• _Records provided_
-- -- --
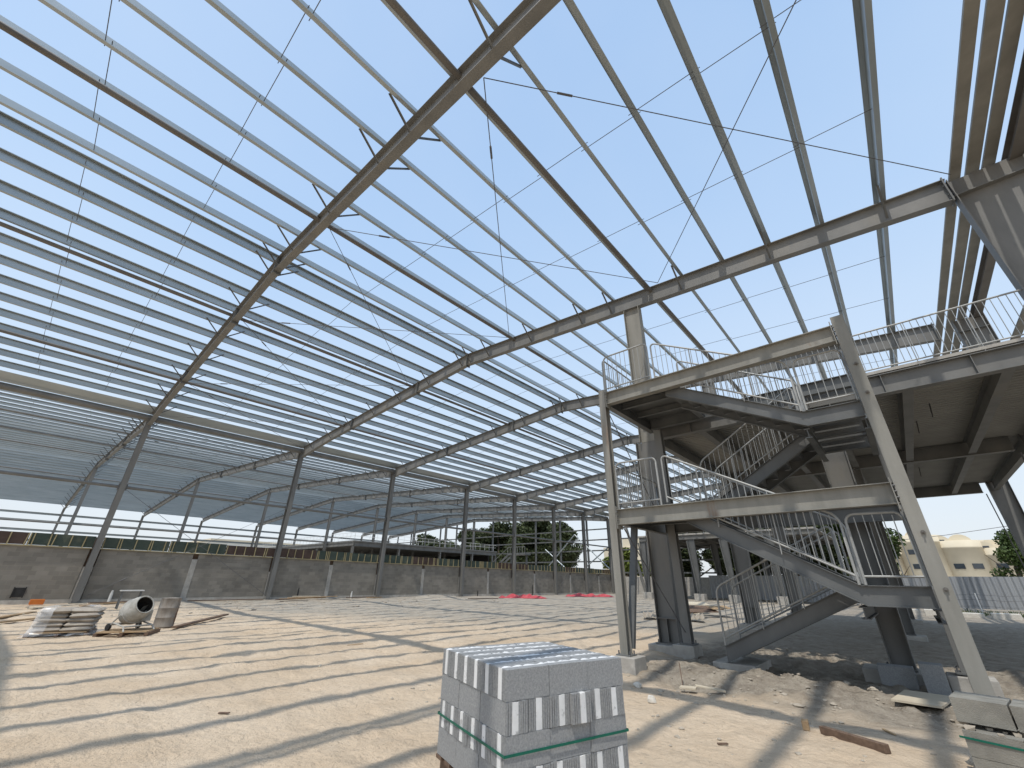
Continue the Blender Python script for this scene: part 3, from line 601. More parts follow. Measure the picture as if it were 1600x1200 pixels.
-- -- --
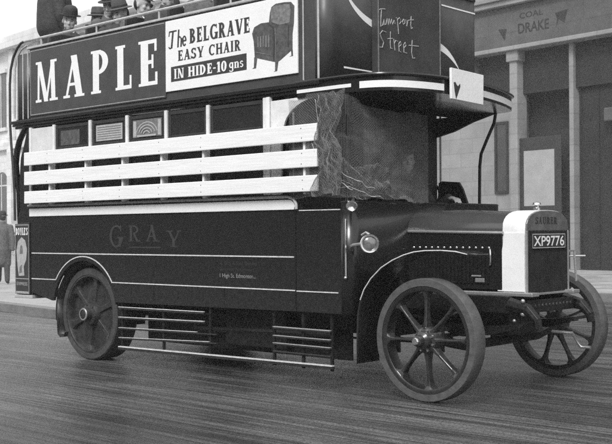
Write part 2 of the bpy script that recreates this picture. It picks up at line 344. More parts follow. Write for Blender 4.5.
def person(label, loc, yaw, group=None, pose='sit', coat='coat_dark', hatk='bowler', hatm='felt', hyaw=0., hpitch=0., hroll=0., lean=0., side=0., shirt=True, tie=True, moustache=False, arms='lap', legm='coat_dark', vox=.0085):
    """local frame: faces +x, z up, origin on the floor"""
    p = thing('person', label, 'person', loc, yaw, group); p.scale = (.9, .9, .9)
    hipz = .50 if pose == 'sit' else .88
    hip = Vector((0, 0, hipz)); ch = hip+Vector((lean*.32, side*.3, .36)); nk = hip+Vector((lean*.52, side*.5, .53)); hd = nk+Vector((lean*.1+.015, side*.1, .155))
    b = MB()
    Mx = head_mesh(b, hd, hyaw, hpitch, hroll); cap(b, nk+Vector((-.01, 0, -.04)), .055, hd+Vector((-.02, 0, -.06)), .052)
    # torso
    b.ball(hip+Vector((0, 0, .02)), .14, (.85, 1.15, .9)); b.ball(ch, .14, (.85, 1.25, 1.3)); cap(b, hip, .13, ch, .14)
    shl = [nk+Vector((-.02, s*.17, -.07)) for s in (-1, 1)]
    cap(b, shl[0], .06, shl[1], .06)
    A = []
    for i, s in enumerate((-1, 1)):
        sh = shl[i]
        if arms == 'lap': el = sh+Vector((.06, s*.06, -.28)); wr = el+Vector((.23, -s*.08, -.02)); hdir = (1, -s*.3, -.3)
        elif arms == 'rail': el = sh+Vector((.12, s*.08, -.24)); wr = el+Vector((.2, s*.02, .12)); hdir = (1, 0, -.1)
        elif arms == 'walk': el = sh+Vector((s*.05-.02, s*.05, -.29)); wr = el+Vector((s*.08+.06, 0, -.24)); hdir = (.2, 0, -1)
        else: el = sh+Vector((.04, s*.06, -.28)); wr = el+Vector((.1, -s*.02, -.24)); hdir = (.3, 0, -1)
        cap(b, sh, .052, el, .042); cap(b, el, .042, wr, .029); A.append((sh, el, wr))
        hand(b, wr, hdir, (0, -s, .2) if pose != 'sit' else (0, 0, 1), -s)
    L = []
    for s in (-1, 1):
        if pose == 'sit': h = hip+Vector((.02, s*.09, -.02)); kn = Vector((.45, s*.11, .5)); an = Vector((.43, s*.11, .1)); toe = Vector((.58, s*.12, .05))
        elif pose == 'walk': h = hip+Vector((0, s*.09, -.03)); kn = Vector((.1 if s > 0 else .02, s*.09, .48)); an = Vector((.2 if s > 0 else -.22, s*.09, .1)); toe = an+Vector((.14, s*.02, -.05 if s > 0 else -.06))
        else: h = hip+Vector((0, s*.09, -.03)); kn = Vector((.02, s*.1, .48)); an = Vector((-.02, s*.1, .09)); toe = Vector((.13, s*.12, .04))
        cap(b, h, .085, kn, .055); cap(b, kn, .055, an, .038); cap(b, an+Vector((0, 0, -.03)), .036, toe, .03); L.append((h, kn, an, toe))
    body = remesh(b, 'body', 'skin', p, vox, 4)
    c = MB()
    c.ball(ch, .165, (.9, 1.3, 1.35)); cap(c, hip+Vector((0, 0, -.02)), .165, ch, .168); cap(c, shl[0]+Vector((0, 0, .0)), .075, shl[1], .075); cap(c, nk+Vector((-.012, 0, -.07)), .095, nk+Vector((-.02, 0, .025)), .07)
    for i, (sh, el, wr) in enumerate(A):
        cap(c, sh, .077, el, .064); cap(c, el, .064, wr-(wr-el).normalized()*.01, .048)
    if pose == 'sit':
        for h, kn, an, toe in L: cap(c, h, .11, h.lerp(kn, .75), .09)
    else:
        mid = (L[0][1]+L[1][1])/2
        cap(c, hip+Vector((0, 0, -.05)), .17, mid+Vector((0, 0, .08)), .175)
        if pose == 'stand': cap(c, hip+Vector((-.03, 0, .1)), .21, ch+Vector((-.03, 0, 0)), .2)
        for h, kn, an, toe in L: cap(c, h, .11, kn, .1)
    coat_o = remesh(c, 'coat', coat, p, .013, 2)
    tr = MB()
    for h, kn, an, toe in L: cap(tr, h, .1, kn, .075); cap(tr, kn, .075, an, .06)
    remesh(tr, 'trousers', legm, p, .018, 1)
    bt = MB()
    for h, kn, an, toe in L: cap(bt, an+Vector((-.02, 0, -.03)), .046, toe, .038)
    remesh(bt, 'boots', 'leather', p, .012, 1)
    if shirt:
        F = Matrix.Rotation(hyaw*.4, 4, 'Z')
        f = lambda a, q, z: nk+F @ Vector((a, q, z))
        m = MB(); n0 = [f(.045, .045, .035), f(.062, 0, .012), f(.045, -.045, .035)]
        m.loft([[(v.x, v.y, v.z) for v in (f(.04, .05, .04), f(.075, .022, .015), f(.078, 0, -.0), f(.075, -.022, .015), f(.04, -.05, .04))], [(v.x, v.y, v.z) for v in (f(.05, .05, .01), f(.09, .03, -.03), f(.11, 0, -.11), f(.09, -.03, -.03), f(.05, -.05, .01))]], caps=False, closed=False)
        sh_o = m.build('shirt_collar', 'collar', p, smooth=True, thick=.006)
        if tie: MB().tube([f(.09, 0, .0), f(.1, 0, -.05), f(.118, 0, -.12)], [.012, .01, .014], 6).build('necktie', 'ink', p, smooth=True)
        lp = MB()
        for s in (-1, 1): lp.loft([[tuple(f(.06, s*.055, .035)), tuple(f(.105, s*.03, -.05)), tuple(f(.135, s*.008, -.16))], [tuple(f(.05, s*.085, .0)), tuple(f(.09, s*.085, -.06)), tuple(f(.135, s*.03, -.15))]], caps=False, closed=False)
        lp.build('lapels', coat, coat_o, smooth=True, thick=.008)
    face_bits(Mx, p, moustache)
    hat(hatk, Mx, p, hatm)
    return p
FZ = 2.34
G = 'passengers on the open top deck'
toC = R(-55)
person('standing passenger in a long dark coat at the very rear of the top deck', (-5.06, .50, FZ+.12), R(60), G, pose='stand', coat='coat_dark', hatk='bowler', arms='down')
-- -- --
• _Required task_
Using the entries above, return each line in which the word "follow" occurs.

• _Solution for this task_
Continue the Blender Python script for this scene: part 3, from line 601. More parts follow. Measure the picture as if it were 1600x1200 pixels.
Write part 2 of the bpy script that recreates this picture. It picks up at line 344. More parts follow. Write for Blender 4.5.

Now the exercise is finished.